● **Work instructions**: Return only the lines from the top of the data down to the one that holds "COL = SC.collection", both included, without any pictures.
★ ★ ★ ★
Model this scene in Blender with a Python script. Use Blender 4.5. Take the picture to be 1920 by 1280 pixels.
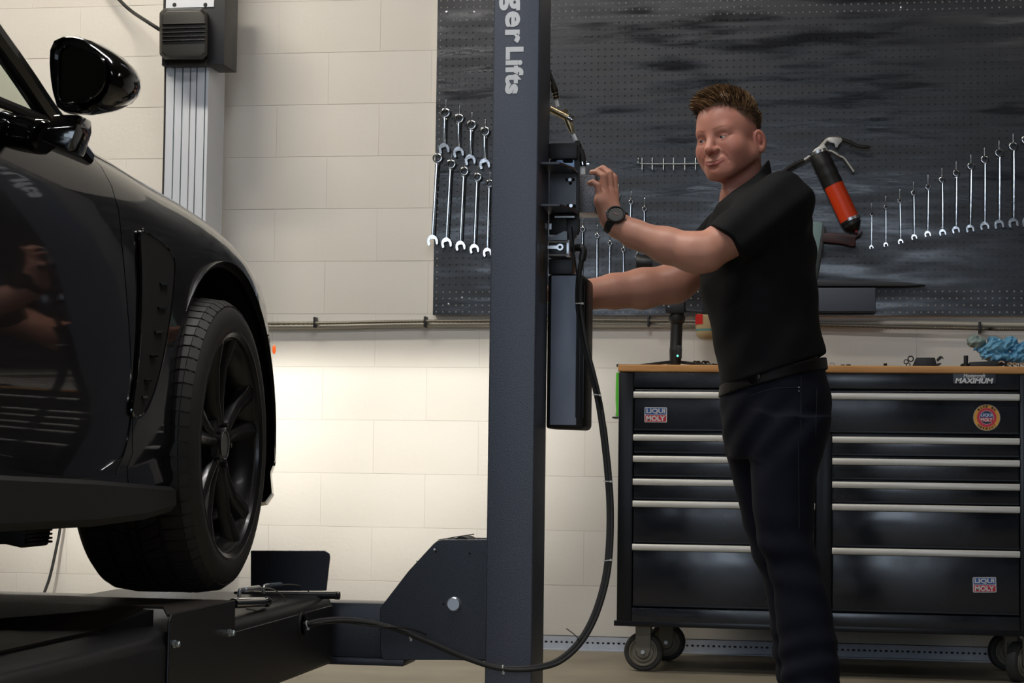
import bpy, bmesh, math, random
import numpy as np
from math import sin, cos, pi, radians, sqrt, atan2
from mathutils import Vector, Matrix

for _o in list(bpy.data.objects):
    bpy.data.objects.remove(_o)
random.seed(4)
SC = bpy.context.scene
COL = SC.collection

# ------------------------------------------------------------------ camera
FPX = 3733.0
YAW, PITCH, ROLL = radians(9.3), radians(3.5), radians(0.75)
CAM = Vector((0, 0, 0.69))
_R0 = Vector((cos(YAW), sin(YAW), 0))
_F = Vector((-sin(YAW) * cos(PITCH), cos(YAW) * cos(PITCH), sin(PITCH)))
_U0 = _R0.cross(_F)
_RC = _R0 * cos(ROLL) + _U0 * sin(ROLL)
_UC = -_R0 * sin(ROLL) + _U0 * cos(ROLL)
cam_data = bpy.data.cameras.new('camera')
cam_data.sensor_width = 36.0
cam_data.lens = 36.0 * FPX / 1920.0
cam_data.clip_end = 100
cam = bpy.data.objects.new('camera', cam_data)
COL.objects.link(cam)
cam.matrix_world = Matrix(((_RC.x, _UC.x, -_F.x, CAM.x), (_RC.y, _UC.y, -_F.y, CAM.y),
                           (_RC.z, _UC.z, -_F.z, CAM.z), (0, 0, 0, 1)))
SC.camera = cam
cam_data.dof.use_dof = True
cam_data.dof.focus_distance = 5.1
cam_data.dof.aperture_fstop = 26.0

# ------------------------------------------------------------------ world, lights, exposure
world = bpy.data.worlds.new('world')
SC.world = world
world.use_nodes = True
_bg = world.node_tree.nodes['Background']
_bg.inputs[0].default_value = (0.72, 0.84, 1.0, 1)
_bg.inputs[1].default_value = 4.4
SC.view_settings.view_transform = 'Standard'
SC.view_settings.look = 'None'
SC.view_settings.gamma = 1.0
SC.view_settings.use_curve_mapping = False
SC.view_settings.exposure = 0.0
try:
    SC.cycles.use_denoising = True
    SC.cycles.sample_clamp_indirect = 6.0
    SC.cycles.max_bounces = 5
    SC.cycles.diffuse_bounces = 3
    SC.cycles.glossy_bounces = 3
except Exception:
    pass
# daylight enters through the open bay door behind the camera
pl = bpy.data.lights.new('bay_door_portal', 'AREA')
pl.shape = 'RECTANGLE'
pl.size, pl.size_y = 5.6, 3.6
pl.cycles.is_portal = True
plo = bpy.data.objects.new('bay_door_portal', pl)
COL.objects.link(plo)
plo.location = (-1.7, -5.95, 1.8)
plo.rotation_euler = (radians(90), 0, 0)
# tube fixtures under the ceiling: (x, y, length along x, watts, colour)
FIXTURES = [(-2.9, 5.9, 1.2, 66, (1.0, 0.91, 0.78)), (-1.0, 4.3, 1.5, 50, (1.0, 0.97, 0.94)),
            (-2.6, 1.6, 1.5, 46, (1.0, 0.98, 0.95)), (1.4, 1.6, 1.5, 12, (1.0, 0.98, 0.95)),
            (2.6, 5.4, 1.2, 7, (1.0, 0.93, 0.84))]
HEADLAMP_WATTS = 175.0

# ------------------------------------------------------------------ pixel rays -> points of the place
def ray(x, y):
    return _F + _RC * ((x - 960.0) / FPX) - _UC * ((y - 640.0) / FPX)
def onY(x, y, Y):
    d = ray(x, y); return CAM + d * (Y / d.y)
def onX(x, y, X):
    d = ray(x, y); return CAM + d * (X / d.x)
def onZ(x, y, Z):
    d = ray(x, y); return CAM + d * ((Z - CAM.z) / d.z)
def onPlane(x, y, p, n):
    d = ray(x, y); return CAM + d * ((Vector(p) - CAM).dot(n) / d.dot(n))

# ------------------------------------------------------------------ materials
MATS = {}
def mat(name, color, rough=0.5, metal=0.0, noise=None, bump=None, spec=0.5, coat=0.0, trans=0.0,
        emit=None, rough_noise=None, coat_rough=0.05):
    """noise=(scale, amount, second colour, (sx,sy,sz)); bump=(scale, strength, distance)"""
    if name in MATS:
        return MATS[name]
    m = bpy.data.materials.new(name)
    m.use_nodes = True
    nt = m.node_tree
    b = nt.nodes['Principled BSDF']
    b.inputs['Base Color'].default_value = (*color, 1)
    b.inputs['Roughness'].default_value = rough
    b.inputs['Metallic'].default_value = metal
    b.inputs['Specular IOR Level'].default_value = spec
    b.inputs['Coat Weight'].default_value = coat
    b.inputs['Coat Roughness'].default_value = coat_rough
    b.inputs['Transmission Weight'].default_value = trans
    if emit:
        b.inputs['Emission Color'].default_value = (*emit[0], 1)
        b.inputs['Emission Strength'].default_value = emit[1]
    tc = nt.nodes.new('ShaderNodeTexCoord')
    def noise_node(scale, stretch=(1, 1, 1), detail=4):
        mp = nt.nodes.new('ShaderNodeMapping'); mp.inputs['Scale'].default_value = stretch
        nt.links.new(tc.outputs['Object'], mp.inputs['Vector'])
        n = nt.nodes.new('ShaderNodeTexNoise'); n.inputs['Scale'].default_value = scale
        n.inputs['Detail'].default_value = detail
        nt.links.new(mp.outputs['Vector'], n.inputs['Vector'])
        return n
    if noise:
        n = noise_node(noise[0], noise[3] if len(noise) > 3 else (1, 1, 1))
        r = nt.nodes.new('ShaderNodeValToRGB')
        r.color_ramp.elements[0].position = 0.5 - noise[1] / 2
        r.color_ramp.elements[1].position = 0.5 + noise[1] / 2
        r.color_ramp.elements[0].color = (*color, 1)
        r.color_ramp.elements[1].color = (*noise[2], 1)
        nt.links.new(n.outputs['Fac'], r.inputs['Fac'])
        nt.links.new(r.outputs['Color'], b.inputs['Base Color'])
    if rough_noise:
        n = noise_node(rough_noise[0], rough_noise[3])
        mr = nt.nodes.new('ShaderNodeMapRange')
        mr.inputs['From Min'].default_value = 0.35; mr.inputs['From Max'].default_value = 0.65
        mr.inputs['To Min'].default_value = rough_noise[1]; mr.inputs['To Max'].default_value = rough_noise[2]
        nt.links.new(n.outputs['Fac'], mr.inputs['Value'])
        nt.links.new(mr.outputs['Result'], b.inputs['Roughness'])
    if bump:
        n = noise_node(bump[0], bump[3] if len(bump) > 3 else (1, 1, 1), 3)
        bp = nt.nodes.new('ShaderNodeBump'); bp.inputs['Strength'].default_value = bump[1]
        bp.inputs['Distance'].default_value = bump[2]
        nt.links.new(n.outputs['Fac'], bp.inputs['Height'])
        nt.links.new(bp.outputs['Normal'], b.inputs['Normal'])
    MATS[name] = m
    return m

def lin(r, g, b):
    f = lambda c: (c / 255) / 12.92 if c / 255 <= 0.04045 else ((c / 255 + 0.055) / 1.055) ** 2.4
    return (f(r), f(g), f(b))

M = dict(
    wall=mat('painted_block', lin(226, 223, 217), 0.6, noise=(1.6, 0.5, lin(216, 211, 202)), bump=(60, 0.25, 0.003)),
    mortar=mat('painted_mortar', lin(206, 202, 194), 0.8),
    floor=mat('concrete_floor', lin(150, 142, 124), 0.55, noise=(2.2, 0.45, lin(118, 110, 94)), bump=(30, 0.3, 0.002)),
    ceiling=mat('ceiling_paint', lin(70, 68, 64), 0.9),
    roomwall=mat('room_wall_paint', lin(62, 60, 56), 0.9),
    galv=mat('galvanised_steel', lin(196, 202, 212), 0.5, 0.15, noise=(30, 0.6, lin(172, 180, 192))),
    hammer=mat('black_hammered_powder_coat', (0.017, 0.020, 0.030), 0.36, bump=(420, 0.6, 0.0007), spec=0.6),
    blacksteel=mat('black_steel', (0.008, 0.008, 0.009), 0.42, bump=(90, 0.15, 0.002)),
    satin=mat('satin_black', (0.010, 0.010, 0.011), 0.45),
    rubber=mat('black_rubber', (0.012, 0.012, 0.012), 0.65),
    chrome=mat('chrome', (0.60, 0.61, 0.62), 0.14, 1.0, bump=(40, 0.12, 0.002)),
    steel=mat('brushed_steel', (0.62, 0.64, 0.67), 0.32, 1.0),
    alu=mat('anodised_aluminium', lin(214, 218, 226), 0.42, 0.35),
    white=mat('white_print', (0.78, 0.80, 0.82), 0.5),
    zinc=mat('zinc_plated', (0.70, 0.78, 0.84), 0.3, 1.0),
    brass=mat('dull_brass', (0.42, 0.34, 0.20), 0.35, 1.0),
)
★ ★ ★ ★
● **Exercise output**:
Model this scene in Blender with a Python script. Use Blender 4.5. Take the picture to be 1920 by 1280 pixels.
import bpy, bmesh, math, random
import numpy as np
from math import sin, cos, pi, radians, sqrt, atan2
from mathutils import Vector, Matrix

for _o in list(bpy.data.objects):
    bpy.data.objects.remove(_o)
random.seed(4)
SC = bpy.context.scene
COL = SC.collection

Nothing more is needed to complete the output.